Ciò fa riflettere, ed amaramente, sulle sorti della musica in Italia e dell’opera particolarmente. E sì che Bologna gode la fama di “città wagneriana”, una favola metropolitana a quanto pare e comunque l’interesse per il capolavoro di Strauss evidentemente e localmente non c’è. C’è da augurarsi che, forse in virtù anche di questa cronaca, il pubblico accorra almeno alle prossime recite: Elektra non è titolo che compaia poi così frequentemente nei nostri cartelloni e quest’edizione presenta indubbio interesse.
Innanzitutto per la parte musicale: in gran forma l’orchestra – e per quel poco che conta nell’economia dell’opera pure il valente coro istruito da Andrea Faidutti – chiamata ad una prova di difficoltà estrema e che si è distinta per precisione e pulizia sia nella foga dei decibel, che Strauss certo non risparmia, e soprattutto nelle incantevoli oasi liriche che, pur immerse nel folle barbarismo dell’atonalità in uno spartito che pure all’Autore parve estremo, sono emerse con soave incanto e anche quel pizzico di ironia che accompagna le citazioni, wagneriane in primis (quella sorta di “Cavalcata delle Valchirie” in cui si sfoga la protagonista prima dell’ingresso della sorella, ne costituisce forse il più evidente esempio) e i ritmi danzanti, il walzer di Egisto che contiene il germe di quello poi destinato al barone Ochs nel posteriore Cavaliere della rosa.
Gran bella lettura, coinvolgente e dinamicamente incalzante, anche a rischio di privilegiare il sinfonismo prevaricante sulle voci, quella compiuta da Lothar Zagrosek ed eccezionali le tre donne. Iniziando dalla perfetta Clitennestra di Natascha Petrinsky, voce di mezzosoprano pregevole e usata senza eccessi di petto né cadute di tono nell’interpretazione, laddove piuttosto si è evidenziato il lato pure colloquiale tra madre e figlia, quasi di reciproca complicità nel loro duetto. Ottimo soprano lirico, con bella tenuta in acuto, Sabina Von Walther, Crisotemide e, su tutte, la poderosa Elettra di Elizabeth Blancke-Biggs, dal timbro peculiare, un po’ intubato nel centro, ma completa in tutta l’estensione, ferma nell’intonazione e nell’emissione di forza, superlativa come interprete: si tenga presente che il 17 cantavano i ruoli di Elettra e di Crisotemide le artiste del così detto “secondo cast”. Mi auguro che quelle del primo siano state almeno di pari merito!

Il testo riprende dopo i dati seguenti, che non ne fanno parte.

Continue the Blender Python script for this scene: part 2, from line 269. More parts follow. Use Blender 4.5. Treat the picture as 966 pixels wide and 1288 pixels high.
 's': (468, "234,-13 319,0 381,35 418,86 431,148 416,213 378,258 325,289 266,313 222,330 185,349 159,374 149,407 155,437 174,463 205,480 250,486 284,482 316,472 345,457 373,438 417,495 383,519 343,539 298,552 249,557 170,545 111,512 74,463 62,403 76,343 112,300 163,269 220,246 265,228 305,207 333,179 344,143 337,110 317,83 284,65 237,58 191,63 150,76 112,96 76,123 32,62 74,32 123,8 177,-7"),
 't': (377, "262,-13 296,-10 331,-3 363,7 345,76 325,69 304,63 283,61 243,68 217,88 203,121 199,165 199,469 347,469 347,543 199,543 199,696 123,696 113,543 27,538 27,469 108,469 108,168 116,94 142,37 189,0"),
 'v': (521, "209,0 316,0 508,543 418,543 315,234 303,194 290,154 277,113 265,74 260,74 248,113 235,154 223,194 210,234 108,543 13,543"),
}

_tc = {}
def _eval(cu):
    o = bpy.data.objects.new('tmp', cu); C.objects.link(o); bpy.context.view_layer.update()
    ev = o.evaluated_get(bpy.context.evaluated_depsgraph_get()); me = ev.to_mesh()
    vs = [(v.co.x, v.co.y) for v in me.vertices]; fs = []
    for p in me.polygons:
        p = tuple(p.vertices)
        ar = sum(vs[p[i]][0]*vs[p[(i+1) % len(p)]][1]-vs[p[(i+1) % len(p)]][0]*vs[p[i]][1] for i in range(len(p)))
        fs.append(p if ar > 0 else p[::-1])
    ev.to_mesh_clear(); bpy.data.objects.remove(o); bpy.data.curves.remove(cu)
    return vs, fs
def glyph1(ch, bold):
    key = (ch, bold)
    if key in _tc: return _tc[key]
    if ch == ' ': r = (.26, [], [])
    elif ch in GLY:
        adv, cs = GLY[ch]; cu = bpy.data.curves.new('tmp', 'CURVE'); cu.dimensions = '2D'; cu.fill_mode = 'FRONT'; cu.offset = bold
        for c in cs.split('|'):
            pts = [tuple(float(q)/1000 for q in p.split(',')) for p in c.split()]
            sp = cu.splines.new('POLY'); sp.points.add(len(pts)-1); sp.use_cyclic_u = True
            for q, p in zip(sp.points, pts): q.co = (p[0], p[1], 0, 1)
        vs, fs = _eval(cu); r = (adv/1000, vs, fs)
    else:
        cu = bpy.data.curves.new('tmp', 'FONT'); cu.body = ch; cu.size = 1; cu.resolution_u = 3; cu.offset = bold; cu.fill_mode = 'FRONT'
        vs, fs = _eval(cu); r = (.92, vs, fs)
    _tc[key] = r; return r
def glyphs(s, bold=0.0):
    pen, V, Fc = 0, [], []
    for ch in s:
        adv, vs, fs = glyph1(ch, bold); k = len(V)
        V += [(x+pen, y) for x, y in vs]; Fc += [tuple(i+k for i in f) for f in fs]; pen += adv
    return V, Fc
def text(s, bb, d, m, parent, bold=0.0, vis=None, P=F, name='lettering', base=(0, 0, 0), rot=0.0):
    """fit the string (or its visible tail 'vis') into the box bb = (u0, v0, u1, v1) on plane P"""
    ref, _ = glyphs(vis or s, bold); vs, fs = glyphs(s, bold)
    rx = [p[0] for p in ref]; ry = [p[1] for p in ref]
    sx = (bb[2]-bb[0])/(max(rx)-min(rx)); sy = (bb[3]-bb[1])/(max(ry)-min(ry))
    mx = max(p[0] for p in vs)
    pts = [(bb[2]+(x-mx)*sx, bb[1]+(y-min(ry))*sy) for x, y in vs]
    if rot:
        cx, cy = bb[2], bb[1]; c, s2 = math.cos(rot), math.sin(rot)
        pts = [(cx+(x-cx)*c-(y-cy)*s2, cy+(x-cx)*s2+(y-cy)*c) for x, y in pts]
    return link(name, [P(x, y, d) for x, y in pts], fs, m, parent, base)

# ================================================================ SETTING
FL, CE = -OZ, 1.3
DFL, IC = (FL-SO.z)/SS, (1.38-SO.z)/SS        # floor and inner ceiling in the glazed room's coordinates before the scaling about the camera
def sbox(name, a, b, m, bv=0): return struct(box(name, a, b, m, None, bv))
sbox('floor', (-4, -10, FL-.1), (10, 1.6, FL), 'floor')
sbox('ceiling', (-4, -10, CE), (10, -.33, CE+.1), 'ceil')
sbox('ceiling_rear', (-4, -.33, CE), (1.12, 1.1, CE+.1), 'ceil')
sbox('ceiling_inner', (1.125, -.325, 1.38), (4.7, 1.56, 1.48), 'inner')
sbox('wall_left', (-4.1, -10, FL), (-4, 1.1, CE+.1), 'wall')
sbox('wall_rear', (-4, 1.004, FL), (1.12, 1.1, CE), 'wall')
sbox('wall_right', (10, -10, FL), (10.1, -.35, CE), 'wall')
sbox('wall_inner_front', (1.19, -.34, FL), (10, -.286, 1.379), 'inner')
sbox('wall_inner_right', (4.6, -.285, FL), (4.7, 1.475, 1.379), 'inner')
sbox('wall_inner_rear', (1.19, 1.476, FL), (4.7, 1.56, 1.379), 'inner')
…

Il successo calorosissimo che le ha accolte ha coinvolto gli altri interpreti, la cui minor partecipazione non sottintende scarso impegno: centrato sia il baritono Thomas All, Oreste, che il tenore Jan Vacik, Egisto e ottima la schiera dei ruoli di fianco; specialmente brave le cicaleggianti donne nella prima scena.
Lo spettacolo giunge a Bologna da Bruxelles dopo essere passato al Liceu di Barcellona. La regia di Guy Yoosten, ripresa da Wolfgang Gruber coadiuvato da Patrik Kinmonth per scene e costumi e da Manfred Voss per le luci, rifugge dal “micenatismo” di maniera rispondendo, di fatto, alla volontà di Hugo von Hofmannsthall. Il quale per altro forse oggi sarebbe un po’ stucco di vedere l’ennesima trasposizione “moderna”, atemporale se i costumi non suggerissero gli abusati anni 40 dello scorso secolo e le sorveglianti non sembrassero altrettante Kapò in un campo di sterminio. E’ anche vero che la brutalità della tragedia, la psicosi pseudo freudiana della protagonista sono una tentazione troppo forte e che, comunque, in quest’opera si può osare oltre a dove volano le aquile, siano pure quelle del Terzo Reich.
Funziona bene tutto, con una continuità nel cambio scena, realizzato a vista con il sollevamento dei fondali in due occasioni, all’inizio ed alla fine, lasciando per quasi tutto lo scorrere dell’azione a vista quella che potrebbe essere la cantina in cui è segregata, e controllata a vista, Elettra. Qui lei ha conservato il triclinio, ormai sdrucito, su cui riposava probabilmente Agamennone e su cui lei non riesce a conciliare il sonno meditando vendetta, su cui la madre si sdraia pure per raccontarle gli incubi da cui è afflitta e su cui si siederà pure l’attonito Oreste per il lavaggio sacrale dei piedi da parte dell’estasiata sorella. Non ha convinto solo il finale, laddove la danza che conduce Elettra alla morte per parossismo orgasmico, cede ad un improbabile “tableau vivant”: un “siparietto” in cui lei finalmente muore tra le braccia del fratello, in mezzo all’intera reggia sgozzata al suolo, mentre la sorella rimasta esclusa dal rito, e dal mito, intona gli ultimi due “Oreste” con voce sempre più flebile.
Si è avuta la netta sensazione che musica e scena procedessero per strade diverse, l’una in crescendo di disperazione pur con un ritmo martellante, l’altra in uno stucchevole quadretto consolatorio che con Elektra, con la musica di Strauss, non ha nulla da spartire.